Defining the boundaries

By Dr Jane Ricketts Heinmountains of Cynidr Consulting, Powys: Rural research, specialising in society, agriculture, the environment and (of course) food.

A Food Manifesto for Wales has the potential to address some particularly complicated, ambitious, important and, quite frankly, difficult issues.  At least, it could do – and probably will have to, if it is to achieve meaningful change.

Following the interesting and valuable discussions at the “Food, Values, Fairness” workshop in Cardiff in June, I would like to highlight three related subjects, all linked to how we define the boundaries of ‘food’.

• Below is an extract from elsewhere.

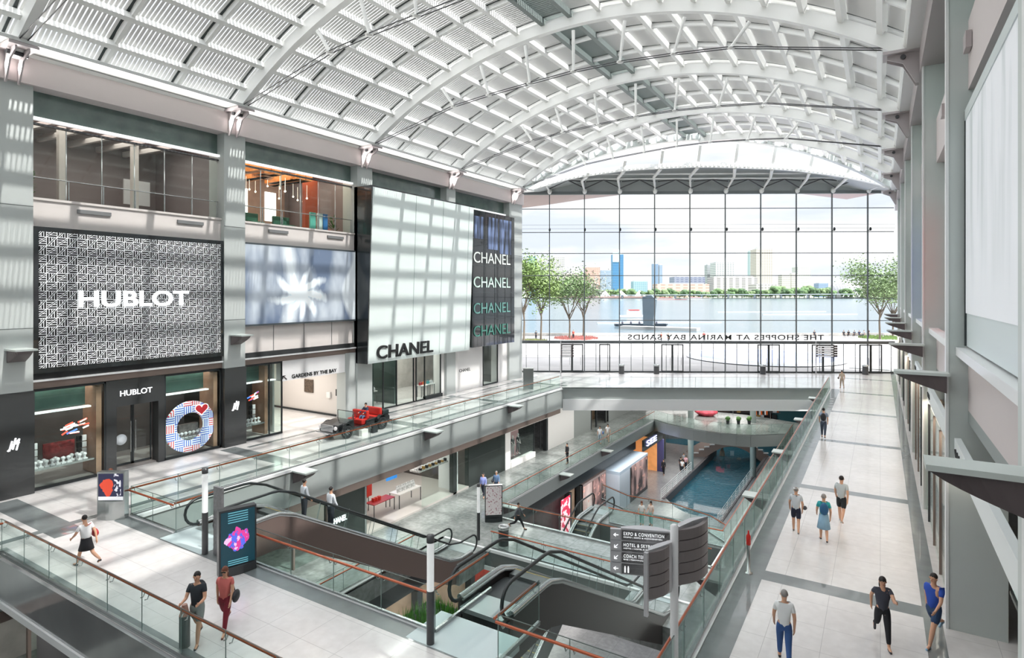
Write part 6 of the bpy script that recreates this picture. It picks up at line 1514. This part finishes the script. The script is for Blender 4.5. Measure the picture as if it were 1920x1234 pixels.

  1. We need to include more farmers in the conversation. Many (perhaps most) farmers are not particularly ‘growing food’, they are ‘producing commodities’ and, entirely reasonably, are more concerned about global market prices for their ‘products’ than local values – even if they are sympathetic to many of the aims that workshop participants discussed.  I feel that many of the debates around ‘local’ and quality food started too far along the food chain – with the community or individual rather than when the seed reaches the ground or while the animals are grazing (or even before this, but taking on the agricultural inputs industry may be a step too far at this stage).  Starting with the consumer is understandable as, generally, we can only take action where we are – and few of us are farmers, but we are all eaters!  However, farmers are key people if this is to be an all-encompassing food manifesto.  This would mean engaging with (or challenging or changing perhaps) the attitudes of a range of well-funded organisations, including agro-chemical companies, the main farming unions, the mainstream farming press, corporate retailers, government (at a variety of different scales), the training establishments and most of the farmers themselves who get their information from these bodies.
  2. We need to talk to the trainers. The need for training was often mentioned, but mainstream agricultural and horticultural methods appear to take precedence in many of the existing training opportunities.  ‘Alternative’ modules and courses could be presented alongside more mainstream topics, and given equality in their promotion.  Examples of such topics occur throughout the food system, including production methods such as organic, permaculture, no-till agriculture and even ‘natural’ beekeeping techniques, along with innovative business and marketing models, such as Community Supported Agriculture, co-operatives and micro-businesses, before we get to the diversity of consumer projects.
  3. How about taking on the ‘bottom line’? Perhaps most importantly – and certainly the most problematic – is that we are where we are because the economy rules.  Dismantling the supply chain and disengaging food networks from the mainstream economy, then building a new system is something that a lot of small, diverse organisations seem to be working on with some local success.  Doing this on a much bigger scale and in different parts of the food system would be incredibly difficult, but could offer fantastic opportunities.  This does assume that this is what is wanted, of course – it may be that being ‘alternative’ in some way is actually desirable and useful.

Difficult?  Naïve?  Completely unworkable?  Well, so are many other issues.  It doesn’t mean we shouldn’t start working on them, though.  Food is so much more than the edible stuff on our plates, and the system that puts it there is massive and complex.  This is going to be a really big conversation – and it’s far too important to let everyone else decide the outcomes.